[DATA SHOWN]
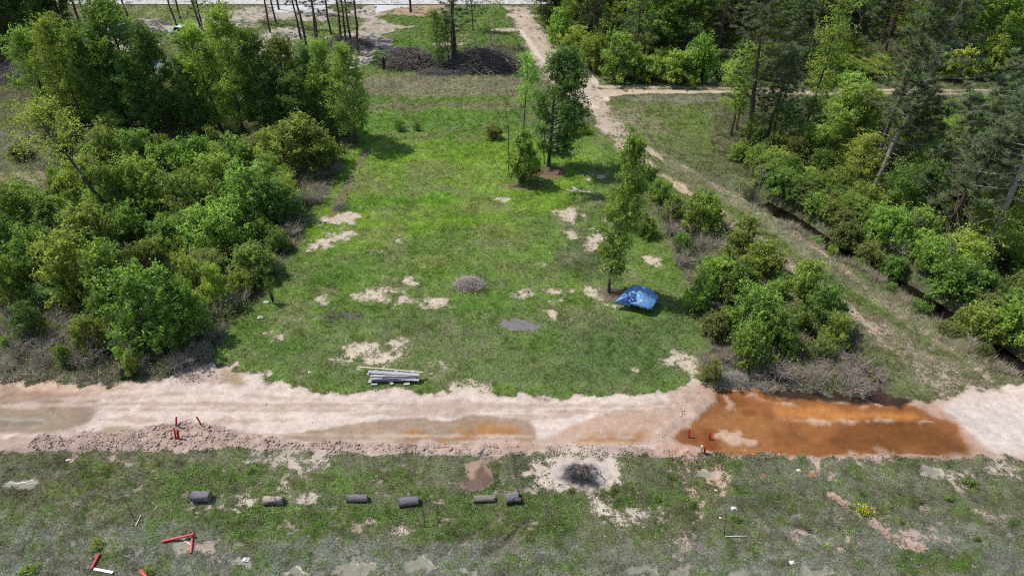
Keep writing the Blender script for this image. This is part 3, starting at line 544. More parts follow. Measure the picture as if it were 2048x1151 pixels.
def gen_pine(seed, Ht=16, cb=6, Rc=3.0, nb=40, tr=.2, lean=(0, 0), dead=8, clumps=5, needles=46):
    rg = np.random.default_rng(seed); n = 12; z = np.linspace(-.3, Ht, n); w = np.cumsum(rg.normal(0, .07, (n, 2)), axis=0); w -= w[0]
    P = np.stack([lean[0] * np.clip(z, 0, 99) / Ht + w[:, 0], lean[1] * np.clip(z, 0, 99) / Ht + w[:, 1], z], 1)
    paths = [(P, tr * (1 - .85 * np.linspace(0, 1, n)))]; cen = []
    def at(h): return np.array([np.interp(h, z, P[:, 0]), np.interp(h, z, P[:, 1]), h])
    for i in range(dead):
        h = rg.uniform(.35, 1) * cb; a = rg.uniform(0, 6.28); Ln = rg.uniform(.5, 1.9); d = np.array([math.cos(a), math.sin(a), rg.uniform(-.15, .35)]); p0 = at(h)
        paths.append((np.array([p0, p0 + d * Ln * .5 + rg.normal(0, .08, 3), p0 + d * Ln]), [.028, .018, .007]))
    for i in range(nb):
        t = (i + rg.uniform(0, .7)) / nb; h = cb + (Ht - cb) * t; a = i * 2.4 + rg.normal(0, .5); Ln = Rc * (1 - .75 * t ** 1.3) * rg.uniform(.5, 1.15)
        el = -.05 + .8 * t + rg.normal(0, .1); d = np.array([math.cos(a) * math.cos(el), math.sin(a) * math.cos(el), math.sin(el)]); p0 = at(h)
        k = 5; s = np.linspace(0, 1, k)[:, None]; LP = p0 + d * Ln * s + np.array([0, 0, .25 * Ln]) * s ** 2.2 + rg.normal(0, .05, (k, 3)) * s
        paths.append((LP, tr * .22 * (1 - .6 * t) * np.linspace(1, .25, k)))
        for q in range(clumps):
            f = rg.uniform(.35, 1.02); b0 = np.array([np.interp(f, s[:, 0], LP[:, c]) for c in range(3)]); off = rg.normal(0, .3, 3) * np.array([1, 1, .5]); off[2] += .08
            cen.append((b0 + off, t)); paths.append((np.array([b0, b0 + off]), [.012, .006]))
        cen.append((LP[-1], t))
    cen.append((at(Ht), 1)); Cn = np.array([c for c, t in cen]); m = len(Cn)
    base = np.repeat(Cn, needles, 0); N = len(base); D = rg.normal(0, 1, (N, 3)); D[:, 2] = np.abs(D[:, 2]) * .8 + .05; D /= np.linalg.norm(D, axis=1, keepdims=True)
    S = np.cross(D, rg.normal(size=(N, 3))); S /= np.linalg.norm(S, axis=1, keepdims=True); L_ = rg.uniform(.16, .32, (N, 1)); W = .021
    base = base + rg.normal(0, .05, (N, 3))
    V = np.stack([base - S * W, base + S * W, base + D * L_], 1).reshape(-1, 3); F = np.arange(N * 3).reshape(N, 3)
    T = np.repeat(np.clip(np.repeat(rg.uniform(.1, .9, m), needles) + rg.normal(0, .15, N), 0, 1), 3)
    tv_, tf = tubes(paths, 7)
    return npmesh('trunk', tv_, tf, smooth=True), npmesh('crown', V, F, {'tint': T}), Ht, Rc
def gen_twigs(seed, Ht=1.4, Rc=1.1, n=58):
    rg = np.random.default_rng(seed); paths = []
    for i in range(n):
        a = rg.uniform(0, 6.28); s_ = Rc * rg.uniform(.15, 1) ** .7; h = Ht * rg.uniform(.4, 1.05) * (1 - .35 * s_ / Rc); b0 = np.array([rg.normal(0, .18), rg.normal(0, .18), -.05])
        e = np.array([math.cos(a) * s_, math.sin(a) * s_, h]); m = b0 * .4 + e * .6 + np.array([0, 0, .15 * h]) + rg.normal(0, .08, 3); paths.append((np.array([b0, m, e]), [.016, .012, .006]))
        for q in range(3): d = rg.normal(0, .28, 3); paths.append((np.array([m, (m + e) / 2 + d * .5, (m + e) / 2 + d + [0, 0, .1]]), [.009, .007, .004]))
    V, F = tubes(paths, 3); return npmesh('leafless_shrub', V, F)
def gen_bare(seed, Ht=6, nb=14, tr=.07, Rc=1.0, curve=.3, lean=(0, 0)):
    rg = np.random.default_rng(seed); n = 9; z = np.linspace(-.2, Ht, n); w = np.cumsum(rg.normal(0, .06, (n, 2)), axis=0); w -= w[0]
    P = np.stack([w[:, 0] + lean[0] * z / Ht, w[:, 1] + lean[1] * z / Ht, z], 1); paths = [(P, tr * np.linspace(1, .2, n))]
    for i in range(nb):
        h = Ht * rg.uniform(.25, .98); a = rg.uniform(0, 6.28); Ln = Rc * rg.uniform(.3, 1.1); p0 = np.array([np.interp(h, z, P[:, 0]), np.interp(h, z, P[:, 1]), h])
        d = np.array([math.cos(a), math.sin(a), rg.uniform(.3, 1.2)]); e = p0 + d * Ln; paths.append((np.array([p0, (p0 + e) / 2 + rg.normal(0, .06, 3), e]), [tr * .28, tr * .2, .006]))
        m_ = (p0 + e) / 2; e2 = m_ + (d + rg.normal(0, .5, 3)) * Ln * .4; paths.append((np.array([m_, e2]), [tr * .14, .005]))
    V, F = tubes(paths, 6); return npmesh('trunk', V, F, smooth=True)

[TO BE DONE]
The material above holds pictures; copy everything else in it exactly.

[CORRECT OUTPUT]
Keep writing the Blender script for this image. This is part 3, starting at line 544. More parts follow. Measure the picture as if it were 2048x1151 pixels.
def gen_pine(seed, Ht=16, cb=6, Rc=3.0, nb=40, tr=.2, lean=(0, 0), dead=8, clumps=5, needles=46):
    rg = np.random.default_rng(seed); n = 12; z = np.linspace(-.3, Ht, n); w = np.cumsum(rg.normal(0, .07, (n, 2)), axis=0); w -= w[0]
    P = np.stack([lean[0] * np.clip(z, 0, 99) / Ht + w[:, 0], lean[1] * np.clip(z, 0, 99) / Ht + w[:, 1], z], 1)
    paths = [(P, tr * (1 - .85 * np.linspace(0, 1, n)))]; cen = []
    def at(h): return np.array([np.interp(h, z, P[:, 0]), np.interp(h, z, P[:, 1]), h])
    for i in range(dead):
        h = rg.uniform(.35, 1) * cb; a = rg.uniform(0, 6.28); Ln = rg.uniform(.5, 1.9); d = np.array([math.cos(a), math.sin(a), rg.uniform(-.15, .35)]); p0 = at(h)
        paths.append((np.array([p0, p0 + d * Ln * .5 + rg.normal(0, .08, 3), p0 + d * Ln]), [.028, .018, .007]))
    for i in range(nb):
        t = (i + rg.uniform(0, .7)) / nb; h = cb + (Ht - cb) * t; a = i * 2.4 + rg.normal(0, .5); Ln = Rc * (1 - .75 * t ** 1.3) * rg.uniform(.5, 1.15)
        el = -.05 + .8 * t + rg.normal(0, .1); d = np.array([math.cos(a) * math.cos(el), math.sin(a) * math.cos(el), math.sin(el)]); p0 = at(h)
        k = 5; s = np.linspace(0, 1, k)[:, None]; LP = p0 + d * Ln * s + np.array([0, 0, .25 * Ln]) * s ** 2.2 + rg.normal(0, .05, (k, 3)) * s
        paths.append((LP, tr * .22 * (1 - .6 * t) * np.linspace(1, .25, k)))
        for q in range(clumps):
            f = rg.uniform(.35, 1.02); b0 = np.array([np.interp(f, s[:, 0], LP[:, c]) for c in range(3)]); off = rg.normal(0, .3, 3) * np.array([1, 1, .5]); off[2] += .08
            cen.append((b0 + off, t)); paths.append((np.array([b0, b0 + off]), [.012, .006]))
        cen.append((LP[-1], t))
    cen.append((at(Ht), 1)); Cn = np.array([c for c, t in cen]); m = len(Cn)
    base = np.repeat(Cn, needles, 0); N = len(base); D = rg.normal(0, 1, (N, 3)); D[:, 2] = np.abs(D[:, 2]) * .8 + .05; D /= np.linalg.norm(D, axis=1, keepdims=True)
    S = np.cross(D, rg.normal(size=(N, 3))); S /= np.linalg.norm(S, axis=1, keepdims=True); L_ = rg.uniform(.16, .32, (N, 1)); W = .021
    base = base + rg.normal(0, .05, (N, 3))
    V = np.stack([base - S * W, base + S * W, base + D * L_], 1).reshape(-1, 3); F = np.arange(N * 3).reshape(N, 3)
    T = np.repeat(np.clip(np.repeat(rg.uniform(.1, .9, m), needles) + rg.normal(0, .15, N), 0, 1), 3)
    tv_, tf = tubes(paths, 7)
    return npmesh('trunk', tv_, tf, smooth=True), npmesh('crown', V, F, {'tint': T}), Ht, Rc
def gen_twigs(seed, Ht=1.4, Rc=1.1, n=58):
    rg = np.random.default_rng(seed); paths = []
    for i in range(n):
        a = rg.uniform(0, 6.28); s_ = Rc * rg.uniform(.15, 1) ** .7; h = Ht * rg.uniform(.4, 1.05) * (1 - .35 * s_ / Rc); b0 = np.array([rg.normal(0, .18), rg.normal(0, .18), -.05])
        e = np.array([math.cos(a) * s_, math.sin(a) * s_, h]); m = b0 * .4 + e * .6 + np.array([0, 0, .15 * h]) + rg.normal(0, .08, 3); paths.append((np.array([b0, m, e]), [.016, .012, .006]))
        for q in range(3): d = rg.normal(0, .28, 3); paths.append((np.array([m, (m + e) / 2 + d * .5, (m + e) / 2 + d + [0, 0, .1]]), [.009, .007, .004]))
    V, F = tubes(paths, 3); return npmesh('leafless_shrub', V, F)
def gen_bare(seed, Ht=6, nb=14, tr=.07, Rc=1.0, curve=.3, lean=(0, 0)):
    rg = np.random.default_rng(seed); n = 9; z = np.linspace(-.2, Ht, n); w = np.cumsum(rg.normal(0, .06, (n, 2)), axis=0); w -= w[0]
    P = np.stack([w[:, 0] + lean[0] * z / Ht, w[:, 1] + lean[1] * z / Ht, z], 1); paths = [(P, tr * np.linspace(1, .2, n))]
    for i in range(nb):
        h = Ht * rg.uniform(.25, .98); a = rg.uniform(0, 6.28); Ln = Rc * rg.uniform(.3, 1.1); p0 = np.array([np.interp(h, z, P[:, 0]), np.interp(h, z, P[:, 1]), h])
        d = np.array([math.cos(a), math.sin(a), rg.uniform(.3, 1.2)]); e = p0 + d * Ln; paths.append((np.array([p0, (p0 + e) / 2 + rg.normal(0, .06, 3), e]), [tr * .28, tr * .2, .006]))
        m_ = (p0 + e) / 2; e2 = m_ + (d + rg.normal(0, .5, 3)) * Ln * .4; paths.append((np.array([m_, e2]), [tr * .14, .005]))
    V, F = tubes(paths, 6); return npmesh('trunk', V, F, smooth=True)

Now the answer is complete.